◆ Exercise task ◆
Pull out every line with the word "part" from the entries below.

** Start of Data in this exercise **

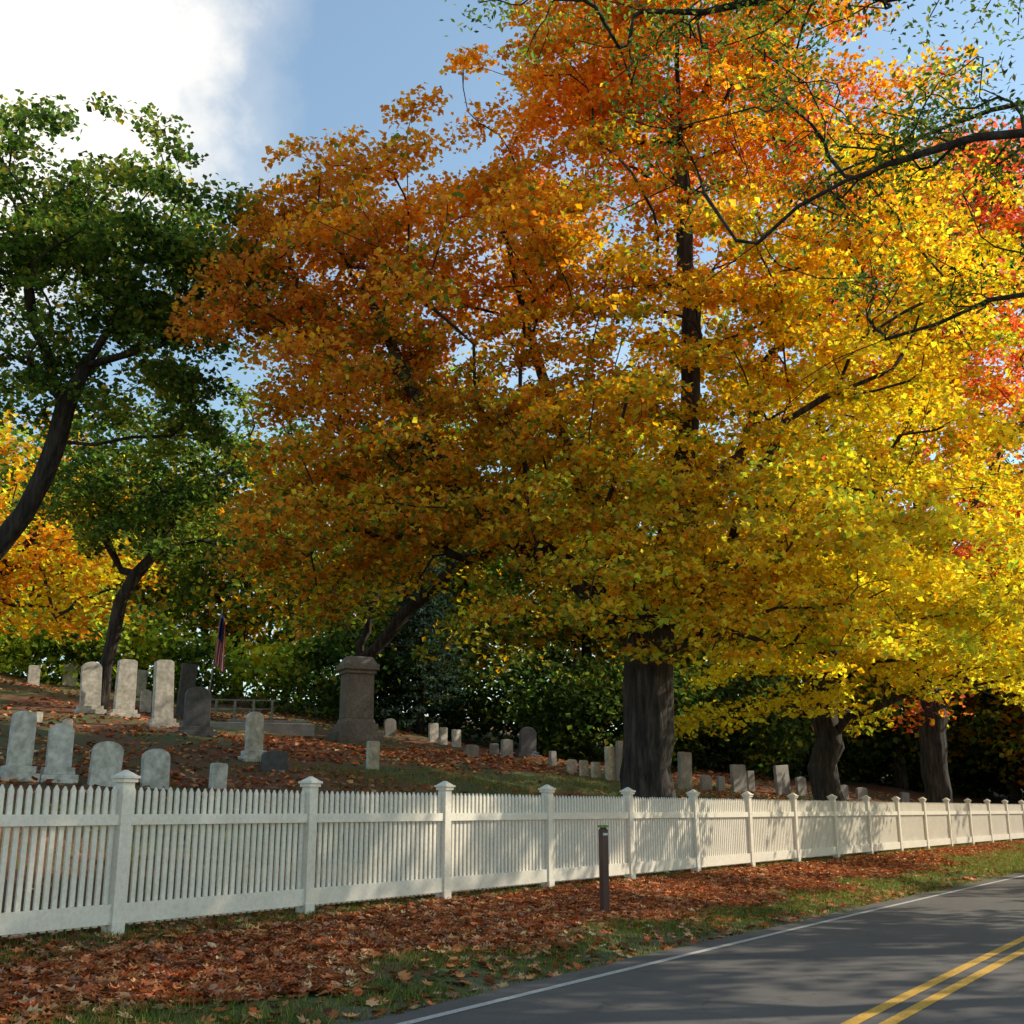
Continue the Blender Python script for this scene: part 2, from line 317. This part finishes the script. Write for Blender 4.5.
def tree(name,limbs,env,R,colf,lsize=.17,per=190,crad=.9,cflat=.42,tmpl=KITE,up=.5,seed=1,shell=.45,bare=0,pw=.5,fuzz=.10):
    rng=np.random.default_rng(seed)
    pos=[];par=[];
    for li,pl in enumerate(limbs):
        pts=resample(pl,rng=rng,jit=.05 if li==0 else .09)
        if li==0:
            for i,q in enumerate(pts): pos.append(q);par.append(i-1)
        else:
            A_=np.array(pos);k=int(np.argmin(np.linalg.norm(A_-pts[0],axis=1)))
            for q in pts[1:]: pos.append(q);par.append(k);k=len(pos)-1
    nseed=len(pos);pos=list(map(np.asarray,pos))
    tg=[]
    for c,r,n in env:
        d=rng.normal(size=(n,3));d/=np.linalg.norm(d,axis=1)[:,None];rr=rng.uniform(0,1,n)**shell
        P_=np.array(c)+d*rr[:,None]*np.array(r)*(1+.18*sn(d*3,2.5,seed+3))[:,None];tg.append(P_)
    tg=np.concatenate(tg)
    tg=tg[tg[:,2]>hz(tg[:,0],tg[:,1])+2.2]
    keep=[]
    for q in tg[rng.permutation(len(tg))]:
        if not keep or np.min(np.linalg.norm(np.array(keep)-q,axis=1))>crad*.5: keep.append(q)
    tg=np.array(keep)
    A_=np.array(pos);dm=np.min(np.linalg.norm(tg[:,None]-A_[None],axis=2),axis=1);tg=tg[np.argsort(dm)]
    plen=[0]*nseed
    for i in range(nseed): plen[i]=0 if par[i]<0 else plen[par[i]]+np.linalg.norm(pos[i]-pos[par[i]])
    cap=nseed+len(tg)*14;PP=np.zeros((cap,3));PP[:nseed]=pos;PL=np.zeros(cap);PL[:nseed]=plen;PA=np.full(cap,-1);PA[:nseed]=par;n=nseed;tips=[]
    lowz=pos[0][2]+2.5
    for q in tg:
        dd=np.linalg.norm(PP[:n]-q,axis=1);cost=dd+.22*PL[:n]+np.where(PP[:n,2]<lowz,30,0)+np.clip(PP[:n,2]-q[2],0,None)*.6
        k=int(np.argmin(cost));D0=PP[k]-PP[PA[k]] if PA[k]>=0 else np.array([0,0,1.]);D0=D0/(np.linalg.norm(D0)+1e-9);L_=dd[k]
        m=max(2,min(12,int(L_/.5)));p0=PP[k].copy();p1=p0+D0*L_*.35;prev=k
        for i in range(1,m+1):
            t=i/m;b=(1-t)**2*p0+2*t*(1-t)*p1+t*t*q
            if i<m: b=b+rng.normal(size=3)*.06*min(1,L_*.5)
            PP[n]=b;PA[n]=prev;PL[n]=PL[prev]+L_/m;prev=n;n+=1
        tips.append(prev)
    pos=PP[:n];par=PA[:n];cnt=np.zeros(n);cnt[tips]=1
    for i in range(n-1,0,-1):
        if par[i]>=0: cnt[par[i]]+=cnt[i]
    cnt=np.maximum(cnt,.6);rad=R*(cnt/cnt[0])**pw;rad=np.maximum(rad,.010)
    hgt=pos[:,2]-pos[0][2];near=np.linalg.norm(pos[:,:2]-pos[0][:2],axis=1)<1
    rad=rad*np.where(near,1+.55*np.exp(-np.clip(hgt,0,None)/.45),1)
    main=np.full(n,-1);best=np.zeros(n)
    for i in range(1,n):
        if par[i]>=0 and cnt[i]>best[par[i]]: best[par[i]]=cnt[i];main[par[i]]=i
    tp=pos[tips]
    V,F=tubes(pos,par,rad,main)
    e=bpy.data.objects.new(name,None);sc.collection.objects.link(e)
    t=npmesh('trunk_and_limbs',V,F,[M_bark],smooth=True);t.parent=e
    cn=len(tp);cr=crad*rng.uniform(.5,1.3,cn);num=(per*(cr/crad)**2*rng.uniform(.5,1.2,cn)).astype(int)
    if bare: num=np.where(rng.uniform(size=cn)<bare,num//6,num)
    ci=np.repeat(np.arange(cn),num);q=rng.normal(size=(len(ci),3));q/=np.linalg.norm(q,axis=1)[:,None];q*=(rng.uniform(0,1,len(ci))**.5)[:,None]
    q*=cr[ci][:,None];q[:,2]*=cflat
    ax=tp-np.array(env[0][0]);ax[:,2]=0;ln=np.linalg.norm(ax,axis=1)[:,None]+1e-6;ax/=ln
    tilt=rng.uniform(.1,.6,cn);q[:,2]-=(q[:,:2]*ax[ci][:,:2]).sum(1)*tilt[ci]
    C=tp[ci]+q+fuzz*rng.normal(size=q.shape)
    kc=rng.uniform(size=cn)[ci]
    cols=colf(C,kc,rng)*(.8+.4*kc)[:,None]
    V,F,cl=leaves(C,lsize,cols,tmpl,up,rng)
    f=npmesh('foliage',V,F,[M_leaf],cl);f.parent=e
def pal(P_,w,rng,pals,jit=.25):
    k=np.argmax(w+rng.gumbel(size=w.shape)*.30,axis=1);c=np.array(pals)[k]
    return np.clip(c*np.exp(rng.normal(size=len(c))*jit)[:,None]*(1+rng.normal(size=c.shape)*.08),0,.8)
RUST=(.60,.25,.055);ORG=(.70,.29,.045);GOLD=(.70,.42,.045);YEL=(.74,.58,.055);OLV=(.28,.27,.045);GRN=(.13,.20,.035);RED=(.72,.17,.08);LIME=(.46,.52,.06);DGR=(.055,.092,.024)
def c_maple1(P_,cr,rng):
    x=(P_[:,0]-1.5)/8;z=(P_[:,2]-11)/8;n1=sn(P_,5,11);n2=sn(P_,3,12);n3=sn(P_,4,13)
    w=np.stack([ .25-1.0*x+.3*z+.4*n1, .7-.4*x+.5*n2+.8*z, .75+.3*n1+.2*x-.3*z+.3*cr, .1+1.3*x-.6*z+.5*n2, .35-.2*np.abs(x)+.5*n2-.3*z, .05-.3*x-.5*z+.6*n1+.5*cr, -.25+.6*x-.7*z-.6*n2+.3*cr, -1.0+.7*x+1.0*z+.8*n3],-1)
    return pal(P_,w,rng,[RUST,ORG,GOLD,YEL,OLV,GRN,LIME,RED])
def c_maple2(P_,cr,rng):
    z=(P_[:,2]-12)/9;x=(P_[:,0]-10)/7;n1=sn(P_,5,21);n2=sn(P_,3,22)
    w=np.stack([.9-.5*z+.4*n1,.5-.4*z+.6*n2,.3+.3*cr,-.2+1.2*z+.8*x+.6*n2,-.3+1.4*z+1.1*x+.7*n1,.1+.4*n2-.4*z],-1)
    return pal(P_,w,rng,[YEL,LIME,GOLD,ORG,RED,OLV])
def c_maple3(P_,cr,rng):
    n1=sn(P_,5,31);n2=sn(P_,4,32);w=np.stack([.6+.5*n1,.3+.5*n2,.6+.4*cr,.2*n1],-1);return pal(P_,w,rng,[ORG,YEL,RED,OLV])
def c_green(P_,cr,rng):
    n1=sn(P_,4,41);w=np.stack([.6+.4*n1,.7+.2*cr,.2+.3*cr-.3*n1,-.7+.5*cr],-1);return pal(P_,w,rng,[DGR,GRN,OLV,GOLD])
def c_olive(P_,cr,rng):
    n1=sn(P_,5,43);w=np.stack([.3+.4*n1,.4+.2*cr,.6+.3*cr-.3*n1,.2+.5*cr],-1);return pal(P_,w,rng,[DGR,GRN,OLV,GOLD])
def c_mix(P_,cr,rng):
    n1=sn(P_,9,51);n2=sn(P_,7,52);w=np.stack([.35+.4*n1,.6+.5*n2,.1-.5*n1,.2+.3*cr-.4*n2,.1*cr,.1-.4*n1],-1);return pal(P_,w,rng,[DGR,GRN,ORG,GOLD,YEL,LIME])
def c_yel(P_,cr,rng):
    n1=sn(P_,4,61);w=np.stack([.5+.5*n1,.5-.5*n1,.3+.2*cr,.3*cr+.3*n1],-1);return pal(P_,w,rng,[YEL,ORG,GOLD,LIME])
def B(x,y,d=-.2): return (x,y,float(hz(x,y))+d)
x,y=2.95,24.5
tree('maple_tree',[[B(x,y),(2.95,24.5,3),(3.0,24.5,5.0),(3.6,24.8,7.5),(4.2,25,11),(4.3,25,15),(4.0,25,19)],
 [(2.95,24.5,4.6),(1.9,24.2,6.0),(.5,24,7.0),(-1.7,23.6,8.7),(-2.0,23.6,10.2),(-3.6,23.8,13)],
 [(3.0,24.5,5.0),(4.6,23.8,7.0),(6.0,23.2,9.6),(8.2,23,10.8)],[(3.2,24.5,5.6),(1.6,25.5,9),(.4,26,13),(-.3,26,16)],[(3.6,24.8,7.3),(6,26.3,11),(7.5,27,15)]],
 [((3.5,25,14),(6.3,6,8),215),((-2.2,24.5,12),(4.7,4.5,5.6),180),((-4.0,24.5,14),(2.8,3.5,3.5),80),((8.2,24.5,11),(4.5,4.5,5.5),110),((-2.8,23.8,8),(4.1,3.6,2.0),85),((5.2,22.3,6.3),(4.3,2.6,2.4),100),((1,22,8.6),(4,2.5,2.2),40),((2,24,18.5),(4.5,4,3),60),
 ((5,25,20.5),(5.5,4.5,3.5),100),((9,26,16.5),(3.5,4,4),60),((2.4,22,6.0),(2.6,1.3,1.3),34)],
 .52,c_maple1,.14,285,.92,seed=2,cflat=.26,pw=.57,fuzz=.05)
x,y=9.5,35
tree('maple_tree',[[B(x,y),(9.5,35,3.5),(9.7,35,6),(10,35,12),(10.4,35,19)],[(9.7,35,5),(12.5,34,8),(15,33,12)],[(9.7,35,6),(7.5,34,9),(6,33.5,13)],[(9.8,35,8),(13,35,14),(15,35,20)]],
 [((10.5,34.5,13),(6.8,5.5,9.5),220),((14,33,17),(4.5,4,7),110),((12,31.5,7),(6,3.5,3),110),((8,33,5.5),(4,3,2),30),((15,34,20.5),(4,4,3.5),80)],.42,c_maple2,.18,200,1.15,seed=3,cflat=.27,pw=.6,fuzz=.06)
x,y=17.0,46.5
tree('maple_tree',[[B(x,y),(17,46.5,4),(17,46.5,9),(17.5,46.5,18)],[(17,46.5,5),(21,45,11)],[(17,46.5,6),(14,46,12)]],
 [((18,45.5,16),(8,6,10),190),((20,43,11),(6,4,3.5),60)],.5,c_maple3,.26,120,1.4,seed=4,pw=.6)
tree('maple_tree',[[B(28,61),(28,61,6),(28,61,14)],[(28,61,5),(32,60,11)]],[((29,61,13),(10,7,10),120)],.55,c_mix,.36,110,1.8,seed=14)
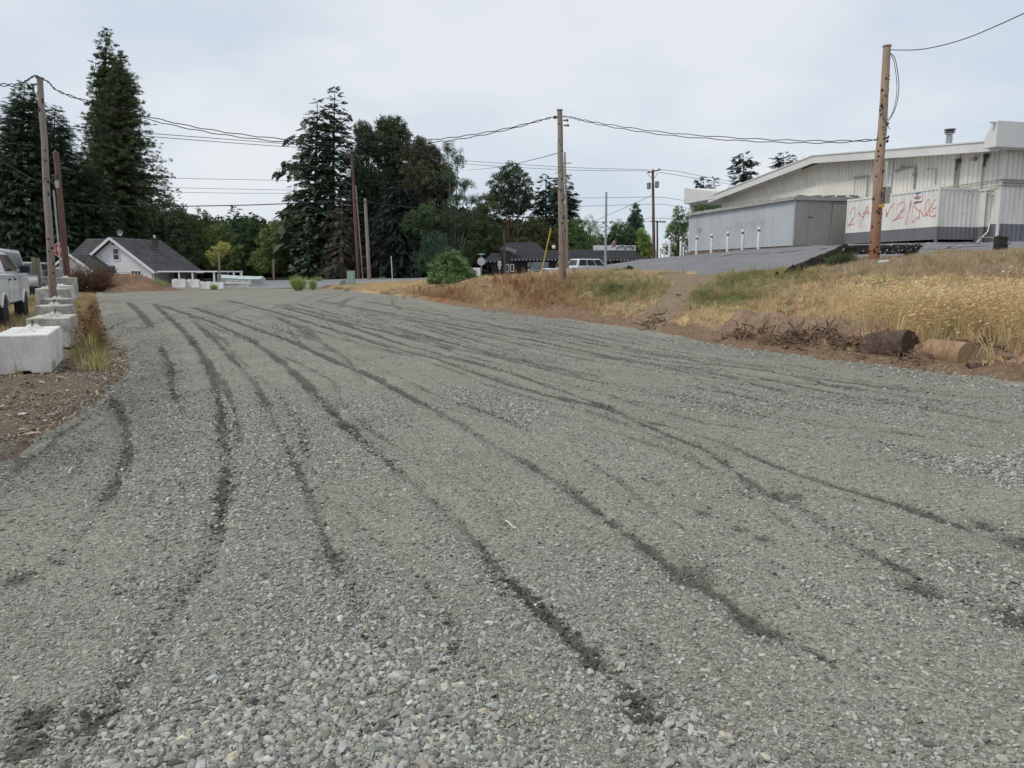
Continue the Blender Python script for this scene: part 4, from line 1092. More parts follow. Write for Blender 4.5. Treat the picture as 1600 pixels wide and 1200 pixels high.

** End of Data in this exercise **

◆ In response ◆
Continue the Blender Python script for this scene: part 2, from line 317. This part finishes the script. Write for Blender 4.5.
Continue the Blender Python script for this scene: part 4, from line 1092. More parts follow. Write for Blender 4.5. Treat the picture as 1600 pixels wide and 1200 pixels high.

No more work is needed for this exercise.